Jaguar Named Juma Killed After Appearing in Rio 2016 Olympic Torch Ceremony

Impact

A local Olympic organizing committee included a real, live jaguar named Juma in an Olympic torch ceremony in the Amazonian city of Manaus, Brazil, on Monday — after which a soldier shot the jaguar to death, Reuters reported.

The animal slipped free of its handlers following the ceremony, during which it was held in chains, at a zoo at the Brazilian military Jungle Warfare Instruction Center, according to the Associated Press. It then approached a soldier, even after it was tranquilized, prompting said soldier to kill it with a pistol, per Reuters.

"It escaped and ran off as it was being moved from one area to another in the zoo," Col. Luiz Gustavo Evelyn told Agence France-Presse. "To protect the handler, it was sacrificed."

"The animal participated in the event because the torch went through the zoo," Evelyn said, adding Juma was not wild, but a captivity-raised animal.

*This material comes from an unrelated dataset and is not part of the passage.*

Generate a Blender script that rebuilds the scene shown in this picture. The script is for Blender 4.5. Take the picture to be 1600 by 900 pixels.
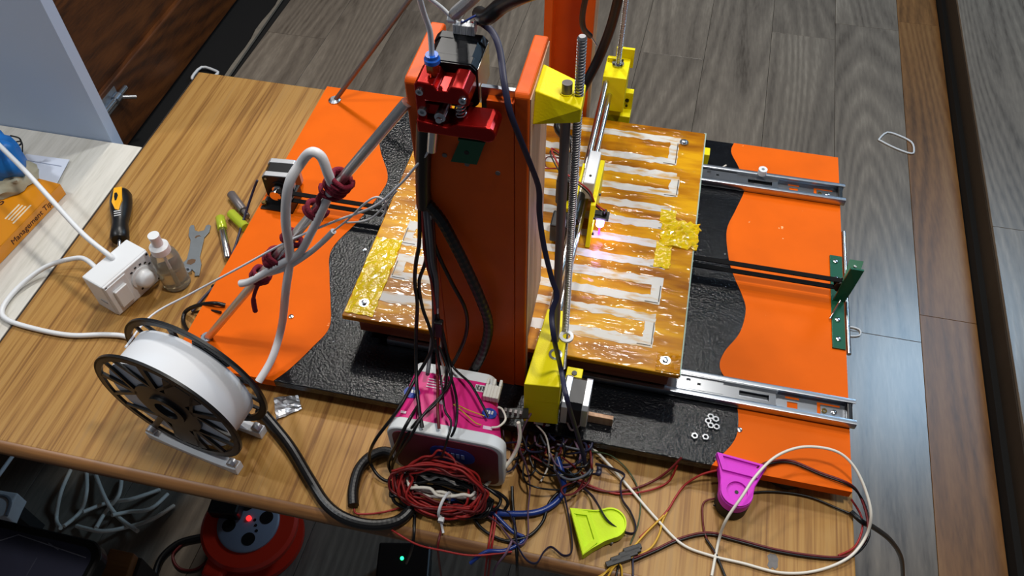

According to Reuters, animal rights activists are furious the jaguar was killed.

"We made a mistake in permitting the Olympic torch, a symbol of peace and unity, to be exhibited alongside a chained wild animal," the local organizing committee told Reuters in a statement. "This image goes against our beliefs and our values."

"We guarantee that there will be no more such incidents at Rio 2016."

Jaguars are a "near-threatened" species that humans have "eliminated from much of the drier northern parts of its range, as well as northern Brazil, the pampas scrub grasslands of Argentina and throughout Uruguay," according to the International Union for Conservation of Nature and Natural Resources' Red List of Threatened Species.

"The jaguar is still an abundant species, but is threatened by habitat loss and persecution," the IUCN wrote. "Due to loss of habitat, poaching of prey and fragmentation of populations across portions of the range, this species is considered to be near-threatened."